Monday, February 15, 2016

Methodological Diversity

The preceding sessions of our seminar have started to highlight how IR as an academic discipline lack of self-reflexivity in diverse respects. Obviously failing to offer much varying perspectives in terms of race, gender, social class, geographies, and histories, IR, as practiced in the West in general and in the the US in particular, may also have failed to comprehensively engage with the debates of adjacentsometimes extensively used within the fielddisciplines. This is the case, PTJ suggests, with philosophy of science, which in fact bears by essence a foundational character to any scientific enterprise.

Indeed, one cannot help but notice that, when philosophers of science are called upon in IR, their journey is oftentimes presented as a Lakatos’ progressing research program: everything fits rather neatly from Descartes to Weber, Kuhn, Popper, and is eventually harmonized and articulated in KKV. PTJ points out that these “opportunistic raids into foreign scholarly territory” have eclipsed the demarcation problem at the core of the actual debates. If PTJ proposes a (Weber-inspired) definition of science in the IR context (he later argues that “international studies” need not be a science, see PTJ 2015), the principal innovation is to uncover the lack of coherence in the field’s organization—if one consider carefully the ontology, epistemology, and methodology of different approaches—and to offer an alternative typology (p. 37-40).

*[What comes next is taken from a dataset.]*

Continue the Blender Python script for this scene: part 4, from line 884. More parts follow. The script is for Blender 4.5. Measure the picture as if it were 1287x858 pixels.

At the crossroads of mind-world dualism and monism (concepts that could maybe be reversed: to be discussed in class), and phenomenalism and transfactualism, PTJ brings out 4 ideal-types, equally “scientific” but based on different evaluative criteria. His typology is sometimes counter-intuitive: for instance, analyticism is illustrated with the work of Ken Waltz, notorious father of neorealism (in the old typology; PTJ is challenged by Humphreys on this point). The extended metaphor of the democratic peace theory in different ideal-types illustrates the potential narrowness of interpretation of science if one of them holds an undue monopoly (namely, neopositivism). Indeed, many seminars in IR theory across the US would use Green et al. (2001)—which strongly criticize the use of pooled cross-sectional time series using the MIDs dataset so as to validate democratic peace theory—to demonstrate ongoing methodological debates in IR. Instead, it should be described as mere “discussion about methods for achieving neopositivist goals” (p. 68). The four scientific ways through which one can study world politics in fact respond to different philosophies (ontological) and use distinctive methodologies.


As Suganami suggests, could PTJ's propositions be rearranged in 3 categories, as their inherent and original character rests on “the questions they ask” and the interests they reflect rather than their “philosophical foundations”? Why would PTJ’s typology overlook the myth-historical character of IR, along with other parameters, as Michel implies? Is PTJ’s approach unsympathetic to engagement (Wight) or forgetful of major components in his ideal-types (Sylvester)? It can be noted that the literature PTJ engages with is American (comprehensively), Anglo-Saxon (in majority), and Western (quasi-exclusively?). Would his ideal-types have been different had the research been extended to more non-Western philosophers of science and social scientists?